[BEGIN MATERIAL FOR THE TASK]
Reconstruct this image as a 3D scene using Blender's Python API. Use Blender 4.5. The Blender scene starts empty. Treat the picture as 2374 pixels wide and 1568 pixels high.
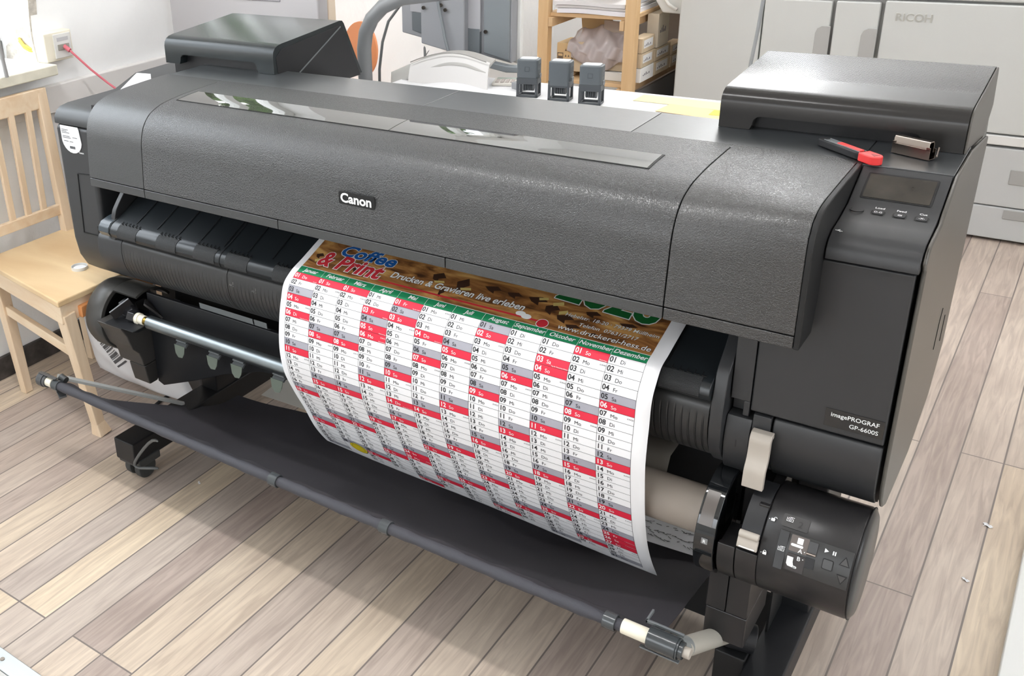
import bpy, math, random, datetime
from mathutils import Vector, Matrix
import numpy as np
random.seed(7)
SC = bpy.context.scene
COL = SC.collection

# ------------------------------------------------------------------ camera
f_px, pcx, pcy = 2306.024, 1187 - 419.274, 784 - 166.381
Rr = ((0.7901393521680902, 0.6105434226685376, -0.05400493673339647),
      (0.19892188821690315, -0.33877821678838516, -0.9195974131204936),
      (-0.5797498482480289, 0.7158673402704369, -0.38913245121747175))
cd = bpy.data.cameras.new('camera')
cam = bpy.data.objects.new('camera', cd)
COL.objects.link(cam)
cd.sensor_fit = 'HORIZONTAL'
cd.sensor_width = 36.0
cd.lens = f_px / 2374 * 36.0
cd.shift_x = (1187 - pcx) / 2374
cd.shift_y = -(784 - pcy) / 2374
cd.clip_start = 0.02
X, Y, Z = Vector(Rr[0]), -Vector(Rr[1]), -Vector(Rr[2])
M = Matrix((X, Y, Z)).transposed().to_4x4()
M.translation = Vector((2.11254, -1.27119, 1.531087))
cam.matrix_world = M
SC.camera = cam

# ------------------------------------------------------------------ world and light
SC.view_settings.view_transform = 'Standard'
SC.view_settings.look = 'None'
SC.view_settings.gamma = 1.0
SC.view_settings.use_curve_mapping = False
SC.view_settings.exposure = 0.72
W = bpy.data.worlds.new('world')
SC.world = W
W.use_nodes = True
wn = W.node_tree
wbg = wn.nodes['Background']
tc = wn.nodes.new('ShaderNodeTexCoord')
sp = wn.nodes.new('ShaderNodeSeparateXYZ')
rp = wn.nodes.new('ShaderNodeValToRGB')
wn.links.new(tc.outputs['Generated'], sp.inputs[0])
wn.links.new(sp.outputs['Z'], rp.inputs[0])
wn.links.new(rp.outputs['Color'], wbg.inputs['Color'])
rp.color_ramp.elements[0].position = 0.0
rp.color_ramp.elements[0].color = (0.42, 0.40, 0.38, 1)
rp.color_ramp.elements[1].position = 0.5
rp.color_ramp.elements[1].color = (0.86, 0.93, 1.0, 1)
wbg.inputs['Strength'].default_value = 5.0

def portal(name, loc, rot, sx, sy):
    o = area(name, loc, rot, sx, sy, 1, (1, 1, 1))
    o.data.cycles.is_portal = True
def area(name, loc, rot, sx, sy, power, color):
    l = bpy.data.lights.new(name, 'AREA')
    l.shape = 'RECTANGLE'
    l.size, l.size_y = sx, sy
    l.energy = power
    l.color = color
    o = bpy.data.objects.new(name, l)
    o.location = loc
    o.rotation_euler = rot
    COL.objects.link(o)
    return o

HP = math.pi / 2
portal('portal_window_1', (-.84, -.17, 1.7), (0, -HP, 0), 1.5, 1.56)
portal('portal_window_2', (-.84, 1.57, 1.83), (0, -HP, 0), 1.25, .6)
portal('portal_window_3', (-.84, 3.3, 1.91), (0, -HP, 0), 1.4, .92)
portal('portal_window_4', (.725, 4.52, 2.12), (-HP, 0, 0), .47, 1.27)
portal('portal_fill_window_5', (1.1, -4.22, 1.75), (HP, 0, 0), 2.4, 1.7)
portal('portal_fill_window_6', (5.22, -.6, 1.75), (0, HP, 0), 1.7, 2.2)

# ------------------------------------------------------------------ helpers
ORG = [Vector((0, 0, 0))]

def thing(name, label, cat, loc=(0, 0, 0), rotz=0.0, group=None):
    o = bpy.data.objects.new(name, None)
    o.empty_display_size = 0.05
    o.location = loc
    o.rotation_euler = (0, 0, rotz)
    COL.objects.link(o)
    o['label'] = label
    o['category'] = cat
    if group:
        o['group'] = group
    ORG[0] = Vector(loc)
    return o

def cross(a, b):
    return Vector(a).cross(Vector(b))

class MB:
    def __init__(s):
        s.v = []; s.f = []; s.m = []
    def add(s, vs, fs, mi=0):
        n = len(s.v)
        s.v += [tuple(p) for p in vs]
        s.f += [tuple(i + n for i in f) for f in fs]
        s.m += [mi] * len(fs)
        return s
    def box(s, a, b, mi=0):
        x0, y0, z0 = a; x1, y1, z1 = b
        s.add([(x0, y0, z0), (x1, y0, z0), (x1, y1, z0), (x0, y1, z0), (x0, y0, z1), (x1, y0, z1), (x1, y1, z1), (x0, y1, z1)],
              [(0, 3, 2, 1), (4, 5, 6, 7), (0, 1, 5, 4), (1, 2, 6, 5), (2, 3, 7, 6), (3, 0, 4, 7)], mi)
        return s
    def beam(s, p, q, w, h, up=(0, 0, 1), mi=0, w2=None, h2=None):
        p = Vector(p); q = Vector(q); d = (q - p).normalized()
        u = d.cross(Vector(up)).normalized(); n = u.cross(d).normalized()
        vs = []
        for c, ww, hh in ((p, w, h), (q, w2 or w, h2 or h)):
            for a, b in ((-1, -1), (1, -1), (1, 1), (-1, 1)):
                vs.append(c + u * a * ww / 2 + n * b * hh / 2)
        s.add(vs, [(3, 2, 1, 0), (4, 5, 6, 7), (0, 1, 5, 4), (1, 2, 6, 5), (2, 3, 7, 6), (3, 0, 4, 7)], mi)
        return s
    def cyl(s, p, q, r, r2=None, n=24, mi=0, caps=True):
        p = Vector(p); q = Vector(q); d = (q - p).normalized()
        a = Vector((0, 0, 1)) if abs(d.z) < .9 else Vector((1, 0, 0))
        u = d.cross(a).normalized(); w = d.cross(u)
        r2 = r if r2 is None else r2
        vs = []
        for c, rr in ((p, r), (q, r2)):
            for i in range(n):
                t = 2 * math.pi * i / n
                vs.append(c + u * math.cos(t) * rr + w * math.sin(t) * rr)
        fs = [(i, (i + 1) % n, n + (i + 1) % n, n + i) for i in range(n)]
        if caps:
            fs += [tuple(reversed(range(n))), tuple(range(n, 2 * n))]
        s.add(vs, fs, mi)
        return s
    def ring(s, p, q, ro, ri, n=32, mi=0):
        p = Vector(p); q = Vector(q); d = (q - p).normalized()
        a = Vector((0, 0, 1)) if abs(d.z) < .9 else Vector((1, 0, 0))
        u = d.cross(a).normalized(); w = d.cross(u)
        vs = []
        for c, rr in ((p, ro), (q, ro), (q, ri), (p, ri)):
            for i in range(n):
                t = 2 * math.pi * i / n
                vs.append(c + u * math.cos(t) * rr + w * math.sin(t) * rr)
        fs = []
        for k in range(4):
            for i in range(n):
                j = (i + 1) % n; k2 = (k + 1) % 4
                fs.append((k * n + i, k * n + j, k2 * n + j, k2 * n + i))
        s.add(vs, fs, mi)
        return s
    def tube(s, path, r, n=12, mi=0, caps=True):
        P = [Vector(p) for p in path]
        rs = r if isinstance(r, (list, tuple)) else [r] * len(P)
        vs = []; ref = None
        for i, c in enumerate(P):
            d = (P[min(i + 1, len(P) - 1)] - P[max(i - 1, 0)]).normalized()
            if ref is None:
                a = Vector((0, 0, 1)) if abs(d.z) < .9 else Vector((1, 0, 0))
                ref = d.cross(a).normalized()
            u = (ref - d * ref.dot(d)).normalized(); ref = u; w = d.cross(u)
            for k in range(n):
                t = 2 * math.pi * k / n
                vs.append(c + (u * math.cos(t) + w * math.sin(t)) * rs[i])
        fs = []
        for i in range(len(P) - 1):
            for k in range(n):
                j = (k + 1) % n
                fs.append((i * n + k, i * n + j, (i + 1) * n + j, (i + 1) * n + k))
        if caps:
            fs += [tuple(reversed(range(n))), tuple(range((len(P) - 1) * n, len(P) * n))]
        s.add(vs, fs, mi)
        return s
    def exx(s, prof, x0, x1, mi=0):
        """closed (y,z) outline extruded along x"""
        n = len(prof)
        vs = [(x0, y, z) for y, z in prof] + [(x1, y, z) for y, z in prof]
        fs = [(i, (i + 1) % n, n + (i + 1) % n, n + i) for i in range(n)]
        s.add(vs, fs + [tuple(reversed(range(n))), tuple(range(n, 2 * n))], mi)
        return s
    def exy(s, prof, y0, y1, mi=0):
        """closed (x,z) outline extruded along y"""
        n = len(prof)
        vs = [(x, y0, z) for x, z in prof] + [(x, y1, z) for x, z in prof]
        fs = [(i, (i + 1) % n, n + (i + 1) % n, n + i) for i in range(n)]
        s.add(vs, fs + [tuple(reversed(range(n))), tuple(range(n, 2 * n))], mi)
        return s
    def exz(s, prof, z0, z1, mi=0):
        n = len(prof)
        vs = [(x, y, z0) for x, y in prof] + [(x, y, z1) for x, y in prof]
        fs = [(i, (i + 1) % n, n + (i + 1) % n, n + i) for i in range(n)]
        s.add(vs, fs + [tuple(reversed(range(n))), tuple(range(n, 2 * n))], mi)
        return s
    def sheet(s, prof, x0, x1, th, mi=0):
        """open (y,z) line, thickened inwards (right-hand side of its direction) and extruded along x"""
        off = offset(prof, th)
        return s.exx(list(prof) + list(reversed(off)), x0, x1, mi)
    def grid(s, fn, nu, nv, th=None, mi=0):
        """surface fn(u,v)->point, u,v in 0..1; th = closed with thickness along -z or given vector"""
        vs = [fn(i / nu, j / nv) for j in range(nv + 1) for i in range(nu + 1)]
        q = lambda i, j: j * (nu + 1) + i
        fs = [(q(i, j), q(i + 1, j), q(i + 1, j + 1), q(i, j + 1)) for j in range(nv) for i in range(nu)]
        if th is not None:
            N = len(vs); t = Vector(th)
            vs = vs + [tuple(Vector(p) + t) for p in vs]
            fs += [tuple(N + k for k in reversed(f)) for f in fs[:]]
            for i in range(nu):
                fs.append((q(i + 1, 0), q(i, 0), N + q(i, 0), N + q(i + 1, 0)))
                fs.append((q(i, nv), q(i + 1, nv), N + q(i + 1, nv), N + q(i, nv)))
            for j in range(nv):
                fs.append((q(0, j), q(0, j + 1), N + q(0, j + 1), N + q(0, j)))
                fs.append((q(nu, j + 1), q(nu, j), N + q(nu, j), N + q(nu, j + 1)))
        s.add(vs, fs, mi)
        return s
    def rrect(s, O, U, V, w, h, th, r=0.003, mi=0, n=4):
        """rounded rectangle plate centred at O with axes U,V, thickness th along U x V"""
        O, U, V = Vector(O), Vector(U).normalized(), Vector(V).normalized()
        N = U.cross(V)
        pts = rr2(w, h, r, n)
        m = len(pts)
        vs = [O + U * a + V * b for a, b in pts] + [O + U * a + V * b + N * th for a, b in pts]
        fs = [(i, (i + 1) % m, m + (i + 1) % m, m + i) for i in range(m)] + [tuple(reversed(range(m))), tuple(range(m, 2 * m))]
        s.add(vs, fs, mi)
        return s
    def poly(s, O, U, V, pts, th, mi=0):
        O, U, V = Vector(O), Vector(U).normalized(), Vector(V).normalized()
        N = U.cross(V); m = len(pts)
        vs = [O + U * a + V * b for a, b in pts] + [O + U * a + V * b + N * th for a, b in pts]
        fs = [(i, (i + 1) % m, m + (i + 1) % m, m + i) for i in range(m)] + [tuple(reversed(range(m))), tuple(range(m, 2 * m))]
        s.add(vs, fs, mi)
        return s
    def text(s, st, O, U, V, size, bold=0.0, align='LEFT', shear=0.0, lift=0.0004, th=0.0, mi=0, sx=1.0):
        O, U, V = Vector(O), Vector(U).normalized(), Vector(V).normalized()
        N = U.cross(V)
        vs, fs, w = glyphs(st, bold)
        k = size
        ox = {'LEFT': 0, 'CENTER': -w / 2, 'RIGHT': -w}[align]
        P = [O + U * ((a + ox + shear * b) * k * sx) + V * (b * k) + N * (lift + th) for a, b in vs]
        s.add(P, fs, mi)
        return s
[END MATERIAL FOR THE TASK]
[BEGIN MATERIAL FOR THE TASK]
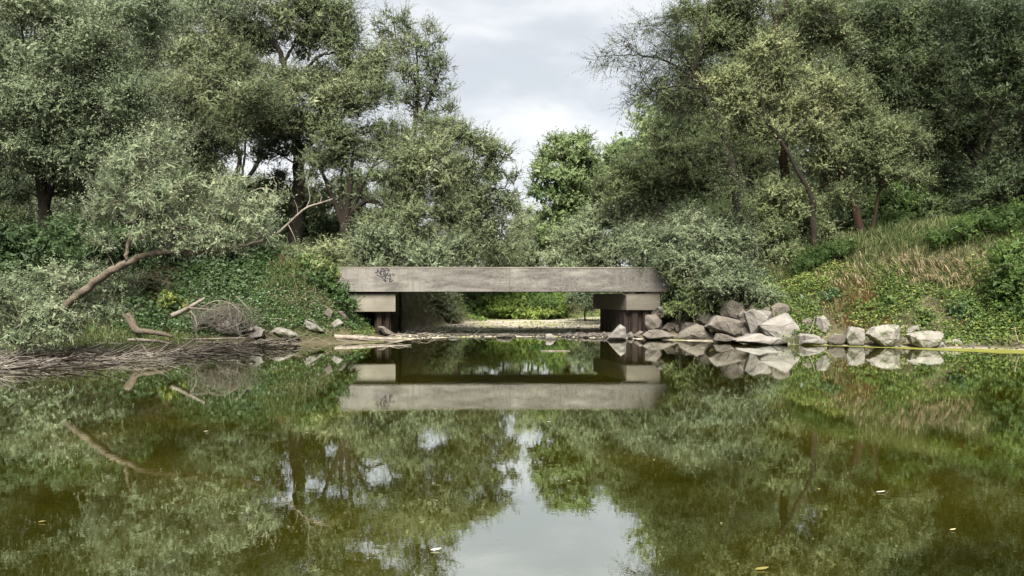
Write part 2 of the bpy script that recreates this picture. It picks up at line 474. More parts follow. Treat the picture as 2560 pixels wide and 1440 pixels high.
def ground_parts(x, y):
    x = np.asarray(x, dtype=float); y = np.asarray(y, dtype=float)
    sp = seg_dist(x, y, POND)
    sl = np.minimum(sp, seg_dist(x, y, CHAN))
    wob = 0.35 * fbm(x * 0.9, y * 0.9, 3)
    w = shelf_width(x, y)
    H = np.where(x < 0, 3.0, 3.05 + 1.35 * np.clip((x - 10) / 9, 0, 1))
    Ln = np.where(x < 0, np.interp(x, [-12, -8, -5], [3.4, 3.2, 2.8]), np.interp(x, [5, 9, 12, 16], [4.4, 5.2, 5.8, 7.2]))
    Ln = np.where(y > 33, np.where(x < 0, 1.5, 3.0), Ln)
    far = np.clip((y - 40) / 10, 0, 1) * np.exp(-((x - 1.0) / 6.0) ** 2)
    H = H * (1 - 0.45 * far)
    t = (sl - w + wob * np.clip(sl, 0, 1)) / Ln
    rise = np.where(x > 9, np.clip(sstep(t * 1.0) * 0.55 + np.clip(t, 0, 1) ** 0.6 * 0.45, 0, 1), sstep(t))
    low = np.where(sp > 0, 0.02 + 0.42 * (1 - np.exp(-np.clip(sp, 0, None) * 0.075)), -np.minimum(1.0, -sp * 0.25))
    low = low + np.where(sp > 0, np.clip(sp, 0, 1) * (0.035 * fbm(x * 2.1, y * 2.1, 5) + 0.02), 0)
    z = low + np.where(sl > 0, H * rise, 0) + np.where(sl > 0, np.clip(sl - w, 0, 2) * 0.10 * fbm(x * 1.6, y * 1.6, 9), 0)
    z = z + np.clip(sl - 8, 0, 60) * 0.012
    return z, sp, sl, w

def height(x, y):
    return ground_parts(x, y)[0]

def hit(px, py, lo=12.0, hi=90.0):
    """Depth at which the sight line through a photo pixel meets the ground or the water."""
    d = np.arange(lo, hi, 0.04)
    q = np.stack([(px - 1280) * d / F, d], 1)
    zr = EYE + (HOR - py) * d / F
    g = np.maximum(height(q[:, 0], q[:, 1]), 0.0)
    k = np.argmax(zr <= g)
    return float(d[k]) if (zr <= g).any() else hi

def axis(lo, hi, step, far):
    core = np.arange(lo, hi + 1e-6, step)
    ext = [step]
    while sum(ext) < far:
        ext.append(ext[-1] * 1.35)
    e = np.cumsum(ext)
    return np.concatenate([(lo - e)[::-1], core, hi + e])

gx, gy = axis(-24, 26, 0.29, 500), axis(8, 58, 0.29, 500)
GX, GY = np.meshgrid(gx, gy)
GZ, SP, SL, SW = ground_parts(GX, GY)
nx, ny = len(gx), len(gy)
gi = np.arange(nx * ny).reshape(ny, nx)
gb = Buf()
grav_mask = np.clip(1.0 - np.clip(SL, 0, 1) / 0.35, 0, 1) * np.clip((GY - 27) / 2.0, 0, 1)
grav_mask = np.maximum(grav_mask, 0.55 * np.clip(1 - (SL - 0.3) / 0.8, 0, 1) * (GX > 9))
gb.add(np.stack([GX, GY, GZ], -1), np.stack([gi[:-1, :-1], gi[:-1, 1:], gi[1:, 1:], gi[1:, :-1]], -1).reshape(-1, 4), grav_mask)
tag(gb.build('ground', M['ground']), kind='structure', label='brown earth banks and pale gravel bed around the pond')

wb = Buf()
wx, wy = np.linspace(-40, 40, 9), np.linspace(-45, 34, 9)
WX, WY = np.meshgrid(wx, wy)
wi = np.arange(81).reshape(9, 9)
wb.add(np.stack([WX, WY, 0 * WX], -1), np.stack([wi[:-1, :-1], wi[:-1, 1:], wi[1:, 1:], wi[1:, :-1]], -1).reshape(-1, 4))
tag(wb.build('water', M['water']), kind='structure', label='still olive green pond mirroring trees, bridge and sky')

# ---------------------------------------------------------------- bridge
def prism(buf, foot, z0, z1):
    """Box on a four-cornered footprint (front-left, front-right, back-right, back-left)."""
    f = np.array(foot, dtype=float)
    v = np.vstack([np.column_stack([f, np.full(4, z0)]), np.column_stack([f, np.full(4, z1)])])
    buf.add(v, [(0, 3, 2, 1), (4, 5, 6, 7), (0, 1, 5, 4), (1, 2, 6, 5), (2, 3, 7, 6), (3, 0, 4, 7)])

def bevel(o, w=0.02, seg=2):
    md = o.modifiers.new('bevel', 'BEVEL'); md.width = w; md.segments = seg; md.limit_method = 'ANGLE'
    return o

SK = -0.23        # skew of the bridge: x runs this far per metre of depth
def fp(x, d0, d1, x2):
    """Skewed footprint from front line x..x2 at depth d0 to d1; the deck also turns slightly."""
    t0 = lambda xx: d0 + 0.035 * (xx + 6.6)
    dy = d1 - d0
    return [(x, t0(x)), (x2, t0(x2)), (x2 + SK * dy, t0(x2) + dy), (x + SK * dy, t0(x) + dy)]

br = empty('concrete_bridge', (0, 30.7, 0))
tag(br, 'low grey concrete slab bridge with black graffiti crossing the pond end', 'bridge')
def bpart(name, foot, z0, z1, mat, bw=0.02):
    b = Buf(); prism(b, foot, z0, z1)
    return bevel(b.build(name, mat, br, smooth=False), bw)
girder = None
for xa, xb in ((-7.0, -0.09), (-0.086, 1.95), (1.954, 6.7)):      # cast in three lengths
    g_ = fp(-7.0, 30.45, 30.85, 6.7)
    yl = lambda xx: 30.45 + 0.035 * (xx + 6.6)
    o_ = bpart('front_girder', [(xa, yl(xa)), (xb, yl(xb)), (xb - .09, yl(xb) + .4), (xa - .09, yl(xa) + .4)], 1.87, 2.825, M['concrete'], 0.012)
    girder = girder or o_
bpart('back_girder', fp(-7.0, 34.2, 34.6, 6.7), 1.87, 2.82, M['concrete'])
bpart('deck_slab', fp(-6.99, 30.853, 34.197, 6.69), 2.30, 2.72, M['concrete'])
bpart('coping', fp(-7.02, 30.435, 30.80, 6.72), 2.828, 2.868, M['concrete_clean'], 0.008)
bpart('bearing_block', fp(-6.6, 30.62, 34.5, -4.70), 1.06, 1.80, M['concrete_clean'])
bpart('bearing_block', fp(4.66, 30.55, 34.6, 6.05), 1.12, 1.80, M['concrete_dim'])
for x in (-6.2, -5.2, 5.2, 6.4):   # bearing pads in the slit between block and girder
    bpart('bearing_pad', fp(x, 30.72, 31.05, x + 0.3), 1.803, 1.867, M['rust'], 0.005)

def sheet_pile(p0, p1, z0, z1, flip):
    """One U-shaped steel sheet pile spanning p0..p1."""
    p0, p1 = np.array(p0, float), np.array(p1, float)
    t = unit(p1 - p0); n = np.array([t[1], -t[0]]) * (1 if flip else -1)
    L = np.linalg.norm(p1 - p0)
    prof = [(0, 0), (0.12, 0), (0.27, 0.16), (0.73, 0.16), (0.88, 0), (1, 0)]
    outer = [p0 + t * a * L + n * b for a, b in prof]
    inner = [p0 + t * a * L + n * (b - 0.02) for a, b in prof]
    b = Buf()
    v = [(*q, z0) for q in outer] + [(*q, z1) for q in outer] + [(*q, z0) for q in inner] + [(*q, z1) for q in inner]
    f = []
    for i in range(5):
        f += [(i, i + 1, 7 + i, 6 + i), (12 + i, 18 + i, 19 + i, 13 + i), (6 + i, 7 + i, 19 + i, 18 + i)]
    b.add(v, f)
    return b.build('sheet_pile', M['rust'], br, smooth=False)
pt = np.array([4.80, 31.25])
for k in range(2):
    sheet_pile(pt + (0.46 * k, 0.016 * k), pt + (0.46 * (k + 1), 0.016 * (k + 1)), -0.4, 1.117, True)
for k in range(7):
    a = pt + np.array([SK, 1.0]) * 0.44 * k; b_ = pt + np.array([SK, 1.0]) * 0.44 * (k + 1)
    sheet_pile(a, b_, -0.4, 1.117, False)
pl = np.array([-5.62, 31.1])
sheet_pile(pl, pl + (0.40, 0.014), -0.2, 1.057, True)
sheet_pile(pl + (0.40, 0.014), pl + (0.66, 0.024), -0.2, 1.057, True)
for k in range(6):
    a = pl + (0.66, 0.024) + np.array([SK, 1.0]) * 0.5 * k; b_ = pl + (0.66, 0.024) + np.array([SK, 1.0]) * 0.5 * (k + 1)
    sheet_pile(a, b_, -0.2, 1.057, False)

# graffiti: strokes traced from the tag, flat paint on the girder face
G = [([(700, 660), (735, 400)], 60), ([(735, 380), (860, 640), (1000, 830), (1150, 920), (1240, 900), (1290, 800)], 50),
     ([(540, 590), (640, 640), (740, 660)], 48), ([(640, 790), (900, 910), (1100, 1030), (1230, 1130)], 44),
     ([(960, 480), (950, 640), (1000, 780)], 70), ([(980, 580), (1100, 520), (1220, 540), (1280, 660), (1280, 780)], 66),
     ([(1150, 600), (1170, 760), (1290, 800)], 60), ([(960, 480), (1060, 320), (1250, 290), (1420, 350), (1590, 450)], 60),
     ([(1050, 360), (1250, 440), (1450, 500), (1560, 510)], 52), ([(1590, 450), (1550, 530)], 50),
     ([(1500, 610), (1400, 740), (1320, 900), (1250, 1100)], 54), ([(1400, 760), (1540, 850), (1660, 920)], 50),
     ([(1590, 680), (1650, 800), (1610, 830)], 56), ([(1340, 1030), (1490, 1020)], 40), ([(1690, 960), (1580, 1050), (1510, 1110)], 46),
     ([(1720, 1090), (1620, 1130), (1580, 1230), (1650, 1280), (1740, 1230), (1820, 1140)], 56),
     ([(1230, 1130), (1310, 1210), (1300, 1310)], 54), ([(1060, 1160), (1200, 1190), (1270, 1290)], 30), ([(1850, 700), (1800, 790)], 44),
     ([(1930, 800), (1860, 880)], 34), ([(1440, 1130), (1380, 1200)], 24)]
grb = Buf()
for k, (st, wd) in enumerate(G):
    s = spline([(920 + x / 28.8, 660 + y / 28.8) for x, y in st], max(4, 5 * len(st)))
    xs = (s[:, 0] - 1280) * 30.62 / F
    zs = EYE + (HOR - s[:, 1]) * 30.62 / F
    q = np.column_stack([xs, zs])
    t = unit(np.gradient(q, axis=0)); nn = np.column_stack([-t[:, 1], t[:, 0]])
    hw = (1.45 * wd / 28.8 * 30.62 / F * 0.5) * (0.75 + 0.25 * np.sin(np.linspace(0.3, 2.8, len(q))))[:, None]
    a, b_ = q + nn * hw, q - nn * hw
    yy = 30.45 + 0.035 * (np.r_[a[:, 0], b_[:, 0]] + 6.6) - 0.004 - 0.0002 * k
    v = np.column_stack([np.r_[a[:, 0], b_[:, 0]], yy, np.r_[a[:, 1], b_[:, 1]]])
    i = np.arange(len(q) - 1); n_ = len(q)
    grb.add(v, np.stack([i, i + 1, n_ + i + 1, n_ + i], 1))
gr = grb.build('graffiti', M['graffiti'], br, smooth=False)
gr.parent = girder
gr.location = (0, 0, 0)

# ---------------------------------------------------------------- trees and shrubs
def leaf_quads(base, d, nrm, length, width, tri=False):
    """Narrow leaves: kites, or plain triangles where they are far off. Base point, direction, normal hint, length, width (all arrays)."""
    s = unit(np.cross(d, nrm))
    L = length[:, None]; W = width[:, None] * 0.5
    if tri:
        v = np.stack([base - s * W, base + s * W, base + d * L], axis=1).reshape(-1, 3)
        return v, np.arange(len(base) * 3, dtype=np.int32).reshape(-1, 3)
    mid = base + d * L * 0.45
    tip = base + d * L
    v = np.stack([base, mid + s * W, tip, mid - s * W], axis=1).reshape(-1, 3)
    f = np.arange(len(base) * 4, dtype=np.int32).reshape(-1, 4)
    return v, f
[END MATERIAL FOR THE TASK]
» **DO THIS**
Only lines with the string "Treat" belong in your answer; copy each one.

» **EXERCISE RESPONSE**
Reconstruct this image as a 3D scene using Blender's Python API. Use Blender 4.5. The Blender scene starts empty. Treat the picture as 2374 pixels wide and 1568 pixels high.
Write part 2 of the bpy script that recreates this picture. It picks up at line 474. More parts follow. Treat the picture as 2560 pixels wide and 1440 pixels high.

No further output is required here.